THE EXERCISE: In your copy, include every line of the listing below exactly but none of the pictures.

··········

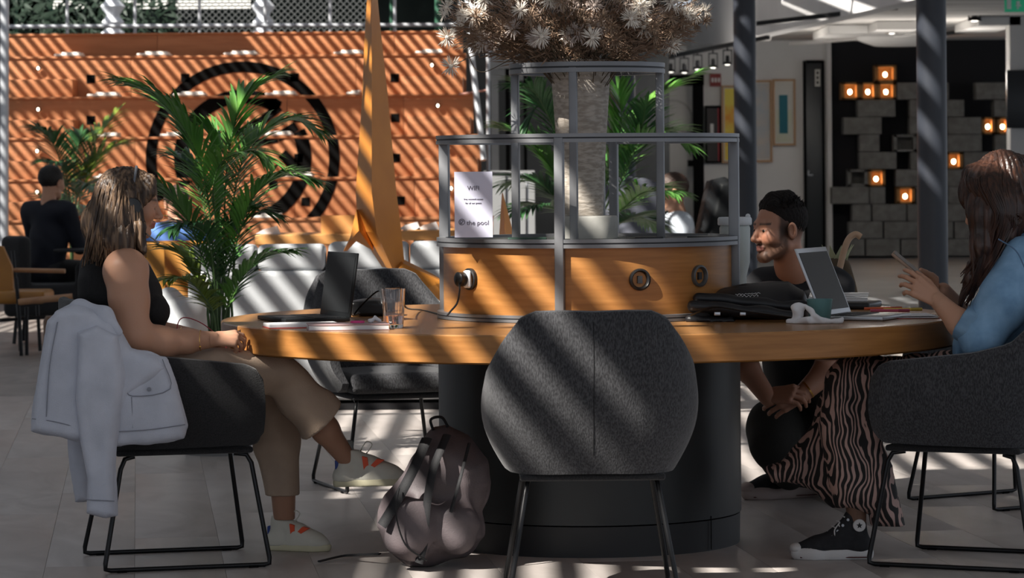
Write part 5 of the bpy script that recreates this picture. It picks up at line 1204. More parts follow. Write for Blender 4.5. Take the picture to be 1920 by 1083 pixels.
spec = [((-.25,), ((402, 560), (396, 430), (380, 320), (345, 240), (295, 185), (240, 155)), 46, .20), ((.2,), ((415, 560), (420, 430), (424, 330), (436, 250), (458, 185), (515, 140)), 42, .17),
        ((.35,), ((418, 560), (432, 420), (452, 310), (490, 250), (545, 225), (590, 240)), 40, .17), ((-.3,), ((422, 560), (442, 460), (475, 370), (525, 330), (580, 335)), 36, .16),
        ((-.3,), ((400, 560), (375, 470), (345, 400), (300, 352), (262, 340)), 34, .15), ((.1,), ((398, 600), (372, 530), (345, 482), (305, 462)), 24, .12),
        ((-.2,), ((420, 600), (448, 530), (490, 485), (540, 470)), 26, .14), ((-.5,), ((402, 600), (385, 560), (352, 525), (312, 522)), 22, .12),
        ((-.45,), ((408, 560), (405, 430), (400, 350), (420, 300), (470, 285), (505, 300)), 34, .15), ((.3,), ((404, 560), (390, 450), (380, 380), (350, 310), (330, 290)), 30, .15),
        ((-.1,), ((412, 580), (425, 480), (440, 420), (470, 395), (510, 400)), 28, .14), ((-.5,), ((406, 580), (400, 500), (385, 440), (350, 420), (320, 430)), 26, .13), ((.0,), ((412, 560), (410, 430), (408, 330), (402, 270), (380, 235)), 34, .15)]
for i, ((d_,), pts, nl, L) in enumerate(spec):
    frond(pl, fr(d_, *pts), rp, nl=int(nl*1.15), L=L*1.12, wd=.0118, start=.30 if i not in (0, 1, 2) else .36, droop=.26, m=(M_leafy if i in (5, 7) else (M_leafd if i in (9, 10, 11) else M_leaf)))
for i in range(9): part('cane', MB().tube(bez([(B0.x+rp.uniform(-.06, .06), B0.y+rp.uniform(-.06, .06), .30), P(408+rp.uniform(-22, 26), 560, 14.5+rp.uniform(-.1, .1)), P(408+rp.uniform(-30, 40), 460, 14.5)], 5), .0065, 6), M_stem, pl)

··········

FULL OUTPUT:
Write part 5 of the bpy script that recreates this picture. It picks up at line 1204. More parts follow. Write for Blender 4.5. Take the picture to be 1920 by 1083 pixels.
spec = [((-.25,), ((402, 560), (396, 430), (380, 320), (345, 240), (295, 185), (240, 155)), 46, .20), ((.2,), ((415, 560), (420, 430), (424, 330), (436, 250), (458, 185), (515, 140)), 42, .17),
        ((.35,), ((418, 560), (432, 420), (452, 310), (490, 250), (545, 225), (590, 240)), 40, .17), ((-.3,), ((422, 560), (442, 460), (475, 370), (525, 330), (580, 335)), 36, .16),
        ((-.3,), ((400, 560), (375, 470), (345, 400), (300, 352), (262, 340)), 34, .15), ((.1,), ((398, 600), (372, 530), (345, 482), (305, 462)), 24, .12),
        ((-.2,), ((420, 600), (448, 530), (490, 485), (540, 470)), 26, .14), ((-.5,), ((402, 600), (385, 560), (352, 525), (312, 522)), 22, .12),
        ((-.45,), ((408, 560), (405, 430), (400, 350), (420, 300), (470, 285), (505, 300)), 34, .15), ((.3,), ((404, 560), (390, 450), (380, 380), (350, 310), (330, 290)), 30, .15),
        ((-.1,), ((412, 580), (425, 480), (440, 420), (470, 395), (510, 400)), 28, .14), ((-.5,), ((406, 580), (400, 500), (385, 440), (350, 420), (320, 430)), 26, .13), ((.0,), ((412, 560), (410, 430), (408, 330), (402, 270), (380, 235)), 34, .15)]
for i, ((d_,), pts, nl, L) in enumerate(spec):
    frond(pl, fr(d_, *pts), rp, nl=int(nl*1.15), L=L*1.12, wd=.0118, start=.30 if i not in (0, 1, 2) else .36, droop=.26, m=(M_leafy if i in (5, 7) else (M_leafd if i in (9, 10, 11) else M_leaf)))
for i in range(9): part('cane', MB().tube(bez([(B0.x+rp.uniform(-.06, .06), B0.y+rp.uniform(-.06, .06), .30), P(408+rp.uniform(-22, 26), 560, 14.5+rp.uniform(-.1, .1)), P(408+rp.uniform(-30, 40), 460, 14.5)], 5), .0065, 6), M_stem, pl)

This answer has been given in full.